**Task prompt**
Read the records below and copy each line that contains "scene".

**Input rows**

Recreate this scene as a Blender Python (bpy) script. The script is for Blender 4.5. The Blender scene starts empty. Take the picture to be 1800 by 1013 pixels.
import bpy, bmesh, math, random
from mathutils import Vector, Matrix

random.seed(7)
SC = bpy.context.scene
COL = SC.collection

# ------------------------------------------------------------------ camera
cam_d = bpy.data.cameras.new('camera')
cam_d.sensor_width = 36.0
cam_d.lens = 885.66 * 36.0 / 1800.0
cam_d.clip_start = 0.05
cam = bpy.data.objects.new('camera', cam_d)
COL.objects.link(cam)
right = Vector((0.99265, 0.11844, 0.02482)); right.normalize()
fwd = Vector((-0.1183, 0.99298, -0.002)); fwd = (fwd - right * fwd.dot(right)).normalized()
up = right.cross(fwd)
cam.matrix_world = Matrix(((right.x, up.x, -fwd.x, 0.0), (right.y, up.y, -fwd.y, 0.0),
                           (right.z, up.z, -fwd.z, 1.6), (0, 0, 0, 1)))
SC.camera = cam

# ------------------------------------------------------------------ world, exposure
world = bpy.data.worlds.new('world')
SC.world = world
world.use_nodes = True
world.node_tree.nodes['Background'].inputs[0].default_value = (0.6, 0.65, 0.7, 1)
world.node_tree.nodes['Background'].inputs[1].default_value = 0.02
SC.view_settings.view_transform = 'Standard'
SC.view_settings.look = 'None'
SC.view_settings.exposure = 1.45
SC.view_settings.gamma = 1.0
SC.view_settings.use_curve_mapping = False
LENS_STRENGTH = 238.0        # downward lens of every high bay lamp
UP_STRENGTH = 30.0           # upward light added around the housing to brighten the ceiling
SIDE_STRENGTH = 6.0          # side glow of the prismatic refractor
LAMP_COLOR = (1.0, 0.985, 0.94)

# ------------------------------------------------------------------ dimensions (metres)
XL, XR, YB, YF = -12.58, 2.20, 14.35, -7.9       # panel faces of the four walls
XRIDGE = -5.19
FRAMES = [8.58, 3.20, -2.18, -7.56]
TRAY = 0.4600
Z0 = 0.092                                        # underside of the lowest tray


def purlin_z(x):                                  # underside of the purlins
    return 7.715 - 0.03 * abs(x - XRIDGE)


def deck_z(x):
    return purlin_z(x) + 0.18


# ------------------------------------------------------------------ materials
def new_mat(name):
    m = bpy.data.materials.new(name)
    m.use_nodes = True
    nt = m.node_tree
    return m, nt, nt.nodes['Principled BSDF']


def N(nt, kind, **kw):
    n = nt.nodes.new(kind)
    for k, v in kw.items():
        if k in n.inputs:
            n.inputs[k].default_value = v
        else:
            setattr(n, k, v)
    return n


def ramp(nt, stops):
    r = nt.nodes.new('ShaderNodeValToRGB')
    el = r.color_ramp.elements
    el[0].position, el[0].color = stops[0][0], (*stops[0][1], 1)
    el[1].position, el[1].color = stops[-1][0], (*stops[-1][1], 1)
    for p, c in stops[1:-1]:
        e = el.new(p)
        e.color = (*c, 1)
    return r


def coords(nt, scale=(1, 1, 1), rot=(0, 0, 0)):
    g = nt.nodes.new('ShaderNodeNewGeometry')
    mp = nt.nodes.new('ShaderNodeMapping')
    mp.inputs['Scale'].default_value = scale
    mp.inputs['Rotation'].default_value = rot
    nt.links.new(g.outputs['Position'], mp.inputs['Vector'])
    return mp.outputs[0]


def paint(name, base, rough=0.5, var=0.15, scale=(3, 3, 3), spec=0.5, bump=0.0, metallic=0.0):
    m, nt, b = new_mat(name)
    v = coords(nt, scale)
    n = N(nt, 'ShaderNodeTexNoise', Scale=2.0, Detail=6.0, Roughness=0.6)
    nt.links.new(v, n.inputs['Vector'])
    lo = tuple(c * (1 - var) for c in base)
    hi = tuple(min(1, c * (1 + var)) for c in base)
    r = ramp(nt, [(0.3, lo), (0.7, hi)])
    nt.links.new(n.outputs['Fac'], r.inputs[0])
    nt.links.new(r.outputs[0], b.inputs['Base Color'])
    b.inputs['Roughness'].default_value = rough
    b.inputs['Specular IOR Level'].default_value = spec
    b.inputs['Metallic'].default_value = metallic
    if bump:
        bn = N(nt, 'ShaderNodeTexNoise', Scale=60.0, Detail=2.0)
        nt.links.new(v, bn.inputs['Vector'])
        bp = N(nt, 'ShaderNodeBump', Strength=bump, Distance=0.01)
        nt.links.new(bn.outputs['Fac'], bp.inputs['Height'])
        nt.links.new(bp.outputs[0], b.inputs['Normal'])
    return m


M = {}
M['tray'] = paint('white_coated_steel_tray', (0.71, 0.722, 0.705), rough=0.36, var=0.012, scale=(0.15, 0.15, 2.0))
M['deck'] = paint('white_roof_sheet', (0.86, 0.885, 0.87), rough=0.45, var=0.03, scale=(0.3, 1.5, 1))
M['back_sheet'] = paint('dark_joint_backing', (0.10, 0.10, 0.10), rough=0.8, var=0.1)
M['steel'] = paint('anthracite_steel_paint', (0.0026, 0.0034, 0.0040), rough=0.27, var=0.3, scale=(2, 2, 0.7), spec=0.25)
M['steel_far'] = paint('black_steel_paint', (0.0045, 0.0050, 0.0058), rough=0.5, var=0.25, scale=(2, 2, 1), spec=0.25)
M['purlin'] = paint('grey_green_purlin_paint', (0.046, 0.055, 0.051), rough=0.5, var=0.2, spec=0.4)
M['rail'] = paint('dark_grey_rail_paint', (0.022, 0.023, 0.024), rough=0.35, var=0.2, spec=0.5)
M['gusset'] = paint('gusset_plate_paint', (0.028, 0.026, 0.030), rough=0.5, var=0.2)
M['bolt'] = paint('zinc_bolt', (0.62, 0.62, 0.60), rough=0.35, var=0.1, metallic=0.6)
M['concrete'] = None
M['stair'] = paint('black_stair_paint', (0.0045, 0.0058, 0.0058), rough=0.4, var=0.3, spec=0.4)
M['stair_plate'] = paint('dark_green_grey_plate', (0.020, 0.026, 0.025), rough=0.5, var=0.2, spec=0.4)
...
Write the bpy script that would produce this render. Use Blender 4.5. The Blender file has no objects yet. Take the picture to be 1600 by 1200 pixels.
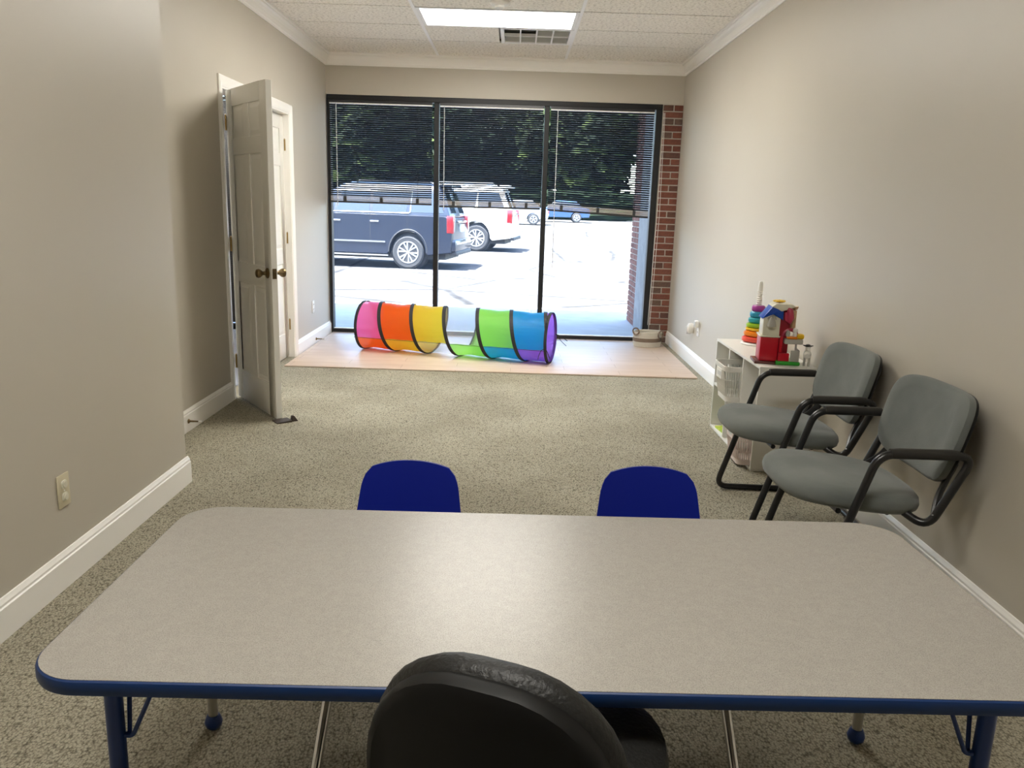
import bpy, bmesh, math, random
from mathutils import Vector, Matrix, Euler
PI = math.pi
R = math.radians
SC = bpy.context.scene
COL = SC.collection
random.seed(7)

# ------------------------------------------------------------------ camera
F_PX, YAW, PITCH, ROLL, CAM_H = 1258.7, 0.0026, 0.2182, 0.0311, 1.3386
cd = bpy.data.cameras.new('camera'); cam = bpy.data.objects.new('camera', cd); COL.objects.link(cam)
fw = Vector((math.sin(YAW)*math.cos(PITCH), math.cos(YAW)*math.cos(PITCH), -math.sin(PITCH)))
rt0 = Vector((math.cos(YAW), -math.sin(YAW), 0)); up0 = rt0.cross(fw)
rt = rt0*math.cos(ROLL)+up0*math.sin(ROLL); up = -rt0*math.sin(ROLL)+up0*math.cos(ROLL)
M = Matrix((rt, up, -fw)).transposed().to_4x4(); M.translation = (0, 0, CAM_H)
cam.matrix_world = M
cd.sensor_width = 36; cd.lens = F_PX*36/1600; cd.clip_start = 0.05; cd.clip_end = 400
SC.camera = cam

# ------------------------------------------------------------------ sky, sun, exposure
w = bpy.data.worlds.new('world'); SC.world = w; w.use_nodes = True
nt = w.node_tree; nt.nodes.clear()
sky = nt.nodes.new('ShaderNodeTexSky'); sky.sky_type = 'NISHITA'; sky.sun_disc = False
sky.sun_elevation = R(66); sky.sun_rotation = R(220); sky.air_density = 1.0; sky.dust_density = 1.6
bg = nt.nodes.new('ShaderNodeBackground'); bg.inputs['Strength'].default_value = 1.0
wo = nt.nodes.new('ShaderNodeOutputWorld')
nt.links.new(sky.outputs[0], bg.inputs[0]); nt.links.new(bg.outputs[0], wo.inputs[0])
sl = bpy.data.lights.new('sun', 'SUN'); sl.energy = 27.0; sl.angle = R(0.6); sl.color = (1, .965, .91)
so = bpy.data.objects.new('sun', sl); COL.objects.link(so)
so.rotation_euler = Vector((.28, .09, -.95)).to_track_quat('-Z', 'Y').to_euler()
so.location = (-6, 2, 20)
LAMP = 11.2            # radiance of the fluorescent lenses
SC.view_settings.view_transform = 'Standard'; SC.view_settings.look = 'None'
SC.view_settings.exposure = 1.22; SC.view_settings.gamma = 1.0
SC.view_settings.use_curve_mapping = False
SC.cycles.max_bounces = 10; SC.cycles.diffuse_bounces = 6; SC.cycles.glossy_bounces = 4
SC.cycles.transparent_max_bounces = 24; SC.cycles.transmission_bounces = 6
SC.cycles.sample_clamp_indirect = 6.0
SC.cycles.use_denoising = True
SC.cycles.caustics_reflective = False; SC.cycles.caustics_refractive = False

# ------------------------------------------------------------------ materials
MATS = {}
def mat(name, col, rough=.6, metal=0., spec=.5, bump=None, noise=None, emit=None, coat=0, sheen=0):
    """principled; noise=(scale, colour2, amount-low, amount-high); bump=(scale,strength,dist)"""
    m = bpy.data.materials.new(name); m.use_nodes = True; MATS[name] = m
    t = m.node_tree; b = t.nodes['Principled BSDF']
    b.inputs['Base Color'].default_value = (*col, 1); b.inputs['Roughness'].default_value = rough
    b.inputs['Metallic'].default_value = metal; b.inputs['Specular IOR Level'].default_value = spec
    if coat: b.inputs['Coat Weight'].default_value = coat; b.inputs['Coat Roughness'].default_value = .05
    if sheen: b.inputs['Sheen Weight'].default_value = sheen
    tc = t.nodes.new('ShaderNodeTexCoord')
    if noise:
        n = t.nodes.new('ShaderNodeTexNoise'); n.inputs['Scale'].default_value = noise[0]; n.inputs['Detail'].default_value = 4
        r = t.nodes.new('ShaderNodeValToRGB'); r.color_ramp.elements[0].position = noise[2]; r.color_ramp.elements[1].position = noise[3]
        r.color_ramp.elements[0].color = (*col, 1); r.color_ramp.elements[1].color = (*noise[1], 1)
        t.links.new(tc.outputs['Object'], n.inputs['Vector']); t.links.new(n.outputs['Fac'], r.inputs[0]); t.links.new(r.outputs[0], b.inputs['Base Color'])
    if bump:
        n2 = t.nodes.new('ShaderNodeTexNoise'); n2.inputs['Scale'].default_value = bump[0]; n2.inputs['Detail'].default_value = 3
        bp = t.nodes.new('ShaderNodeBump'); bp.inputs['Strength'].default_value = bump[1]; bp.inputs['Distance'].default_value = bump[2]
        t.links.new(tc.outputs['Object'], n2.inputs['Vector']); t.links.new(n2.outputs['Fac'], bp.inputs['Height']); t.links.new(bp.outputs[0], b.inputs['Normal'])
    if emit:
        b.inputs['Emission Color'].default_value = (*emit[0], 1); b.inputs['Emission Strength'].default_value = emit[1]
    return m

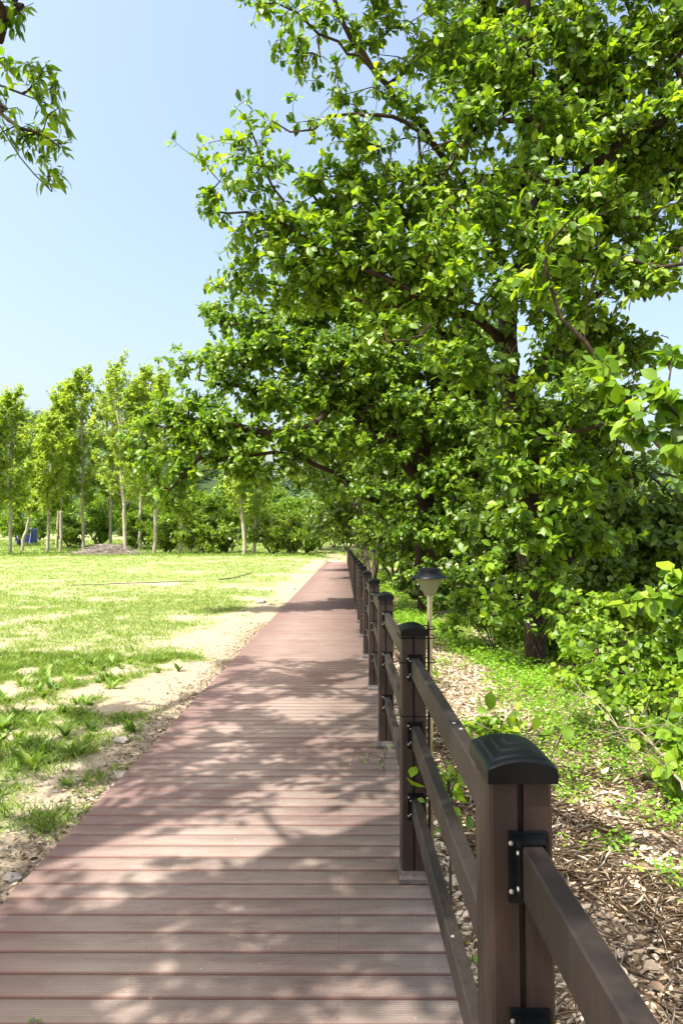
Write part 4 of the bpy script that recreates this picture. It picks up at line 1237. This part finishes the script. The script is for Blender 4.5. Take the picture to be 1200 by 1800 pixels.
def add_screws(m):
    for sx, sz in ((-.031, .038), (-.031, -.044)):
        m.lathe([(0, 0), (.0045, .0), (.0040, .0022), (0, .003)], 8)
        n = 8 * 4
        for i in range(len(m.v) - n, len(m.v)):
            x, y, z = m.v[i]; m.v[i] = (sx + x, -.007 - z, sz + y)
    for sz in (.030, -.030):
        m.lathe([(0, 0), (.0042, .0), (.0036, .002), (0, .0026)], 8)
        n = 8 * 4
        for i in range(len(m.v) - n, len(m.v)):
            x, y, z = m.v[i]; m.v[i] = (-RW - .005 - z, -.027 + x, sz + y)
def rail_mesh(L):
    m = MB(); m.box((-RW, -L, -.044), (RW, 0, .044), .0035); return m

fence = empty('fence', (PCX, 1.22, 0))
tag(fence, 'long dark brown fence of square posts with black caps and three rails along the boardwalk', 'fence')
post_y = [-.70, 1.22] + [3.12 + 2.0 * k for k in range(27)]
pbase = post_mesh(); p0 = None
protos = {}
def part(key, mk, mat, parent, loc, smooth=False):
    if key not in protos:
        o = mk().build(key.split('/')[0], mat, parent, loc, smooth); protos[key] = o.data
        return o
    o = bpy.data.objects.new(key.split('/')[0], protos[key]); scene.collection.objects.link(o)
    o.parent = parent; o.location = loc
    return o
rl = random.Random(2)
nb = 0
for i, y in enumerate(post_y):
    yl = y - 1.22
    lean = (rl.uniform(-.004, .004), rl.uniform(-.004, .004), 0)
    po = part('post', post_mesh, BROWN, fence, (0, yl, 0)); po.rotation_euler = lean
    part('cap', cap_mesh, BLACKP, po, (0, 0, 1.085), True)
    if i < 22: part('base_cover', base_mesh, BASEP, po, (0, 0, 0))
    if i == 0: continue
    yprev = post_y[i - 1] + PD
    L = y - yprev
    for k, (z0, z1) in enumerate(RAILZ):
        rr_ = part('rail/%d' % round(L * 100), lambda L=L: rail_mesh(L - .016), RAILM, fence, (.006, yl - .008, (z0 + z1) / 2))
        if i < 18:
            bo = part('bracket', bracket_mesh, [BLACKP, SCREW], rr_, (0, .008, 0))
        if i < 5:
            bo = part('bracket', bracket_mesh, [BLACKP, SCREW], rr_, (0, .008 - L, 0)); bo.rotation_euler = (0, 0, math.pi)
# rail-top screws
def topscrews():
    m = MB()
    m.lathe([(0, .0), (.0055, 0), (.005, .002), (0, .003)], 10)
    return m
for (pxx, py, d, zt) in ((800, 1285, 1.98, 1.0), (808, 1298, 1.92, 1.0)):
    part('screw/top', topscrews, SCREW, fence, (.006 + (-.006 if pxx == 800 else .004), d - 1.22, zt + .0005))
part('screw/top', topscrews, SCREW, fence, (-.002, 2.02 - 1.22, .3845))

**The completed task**
Recreate this scene as a Blender Python (bpy) script. The script is for Blender 4.5. The Blender scene starts empty. Take the picture to be 1800 by 1013 pixels.
SC = bpy.context.scene
SC = bpy.context.scene
    o = bpy.data.objects.new(key.split('/')[0], protos[key]); scene.collection.objects.link(o)